Cost estimating by the U.S. Energy Dept. on its construction and cleanup projects needs revamping to keep overruns under control, says a new report from the U.S. Government Accountability Office. Outdated estimating guidelines have caused the agency to sometimes request too little money from Congress to complete work, adds GAO.

Contractors do almost all DOE’s site construction and waste-cleanup projects. Some jobs will take decades; cost estimates total hundreds of billions of dollars. “Without a way to ensure that its contractors use best practices in generating cost estimates” and without adequate federal oversight, “DOE has effectively ceded a significant portion of its control...to its contractors,” the report adds.
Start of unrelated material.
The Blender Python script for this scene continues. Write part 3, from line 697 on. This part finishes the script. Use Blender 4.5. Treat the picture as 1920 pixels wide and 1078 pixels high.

Much of the problem stems from outdated and non-specific cost-estimate guidelines. Some DOE field managers still rely on guidance the agency cancelled in the 1990s or on unofficial “draft guidance,” says GAO.
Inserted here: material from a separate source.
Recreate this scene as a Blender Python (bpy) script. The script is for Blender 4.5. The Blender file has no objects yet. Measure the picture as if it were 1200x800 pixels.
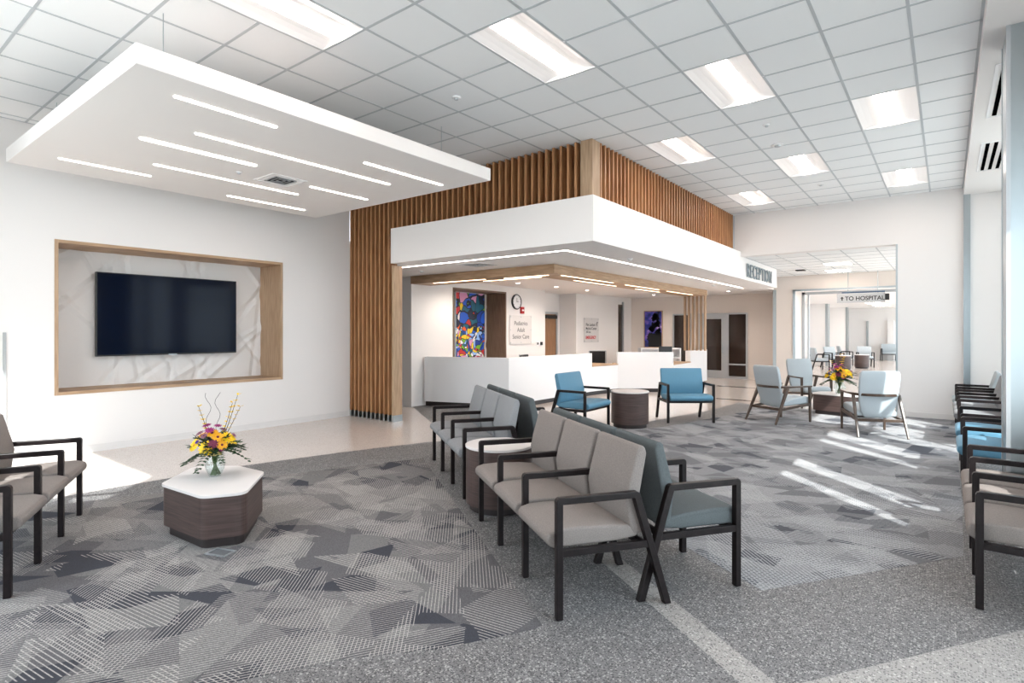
import bpy, bmesh, math, random
from mathutils import Vector, Matrix
from math import sin, cos, pi, radians as R

# ------------------------------------------------------------ camera, world, sun, exposure
SC = bpy.context.scene
COL = SC.collection
cd = bpy.data.cameras.new('camera')
cam = bpy.data.objects.new('camera', cd)
COL.objects.link(cam)
cam.location = (0, 0, 1.6)
cam.rotation_euler = (R(90), 0, 0.6645)
cd.sensor_width = 36
cd.lens = 662 / 1200 * 36
cd.shift_x = 0.0075
cd.shift_y = -0.0096
cd.clip_start = 0.05
cd.clip_end = 300
SC.camera = cam
SC.view_settings.view_transform = 'Standard'
SC.view_settings.look = 'None'
SC.view_settings.exposure = 0.5
SC.view_settings.gamma = 1.0
SC.view_settings.use_curve_mapping = False

w = bpy.data.worlds.new('sky')
SC.world = w
w.use_nodes = True
bg = w.node_tree.nodes['Background']
bg.inputs[0].default_value = (0.84, 0.92, 1.0, 1)
bg.inputs[1].default_value = 3.9

sd = bpy.data.lights.new('sun', 'SUN')
sd.energy = 7.0
sd.angle = R(0.6)
sd.color = (1.0, 0.97, 0.93)
sun = bpy.data.objects.new('sun', sd)
COL.objects.link(sun)
SUN = Vector((0.70, -0.715, 0.90)).normalized()
sun.rotation_euler = SUN.to_track_quat('Z', 'Y').to_euler()
LAMP = 13.0      # radiance of the troffer diffusers
STRIP = 11.0      # radiance of the linear lights

DOWN = 55.0      # watts of each reception downlight

# ------------------------------------------------------------ helpers
def srgb(r, g, b):
    f = lambda c: (c / 255 / 12.92) if c / 255 <= 0.04045 else ((c / 255 + 0.055) / 1.055) ** 2.4
    return (f(r), f(g), f(b), 1)

def mat(name, col=(200, 200, 200), rough=0.5, metal=0.0, emit=None, strength=0, spec=0.5):
    m = bpy.data.materials.new(name)
    m.use_nodes = True
    b = m.node_tree.nodes['Principled BSDF']
    b.inputs['Base Color'].default_value = srgb(*col)
    b.inputs['Roughness'].default_value = rough
    b.inputs['Metallic'].default_value = metal
    b.inputs['Specular IOR Level'].default_value = spec
    if emit:
        b.inputs['Emission Color'].default_value = srgb(*emit)
        b.inputs['Emission Strength'].default_value = strength
    return m

class NT:
    """tiny node helper"""
    def __init__(s, m):
        s.t = m.node_tree; s.b = s.t.nodes['Principled BSDF']
    def n(s, typ, ins=None, **kw):
        nd = s.t.nodes.new(typ)
        for k, v in kw.items(): setattr(nd, k, v)
        for k, v in (ins or {}).items(): s.put(nd.inputs[k], v)
        return nd
    def put(s, sock, v):
        if isinstance(v, bpy.types.NodeSocket): s.t.links.new(v, sock)
        elif isinstance(v, bpy.types.Node): s.t.links.new(v.outputs[0], sock)
        else: sock.default_value = v
    def m(s, op, a, b=0.0, c=0.0):
        return s.n('ShaderNodeMath', {0: a, 1: b, 2: c}, operation=op).outputs[0]
    def mix(s, f, a, b):
        nd = s.n('ShaderNodeMix', data_type='RGBA')
        s.put(nd.inputs[0], f); s.put(nd.inputs[6], a); s.put(nd.inputs[7], b)
        return nd.outputs[2]
    def pos(s, scale=(1, 1, 1), rot=(0, 0, 0), obj=True):
        tc = s.n('ShaderNodeTexCoord')
        mp = s.n('ShaderNodeMapping')
        s.put(mp.inputs[0], tc.outputs['Object']); mp.inputs['Scale'].default_value = scale
        mp.inputs['Rotation'].default_value = rot
        return mp.outputs[0]
    def bump(s, h, dist=0.001, st=1.0):
        nd = s.n('ShaderNodeBump', {'Height': h, 'Distance': dist, 'Strength': st})
        s.put(s.b.inputs['Normal'], nd.outputs[0])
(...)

In a response, DOE Deputy Secretary Daniel Poneman says the agency is developing new policy but did not say when it would be ready. He concurs with GAO’s suggestion to combine two offices with similar functions: the Office of Cost Analysis, created in 2008, and the Office of Engineering and Construction Management.

GAO also says DOE did not provide enough independent cost estimates for new and existing projects, using personnel who had no “vested interest” in the projects. Poneman says DOE arranges such reviews on projects when more is spent than was initially estimated.

GAO prepared the report for the House Appropriations subcommittee on energy and water development, which decides DOE appropriations and has been critical of the agency’s waste-cleanup management division.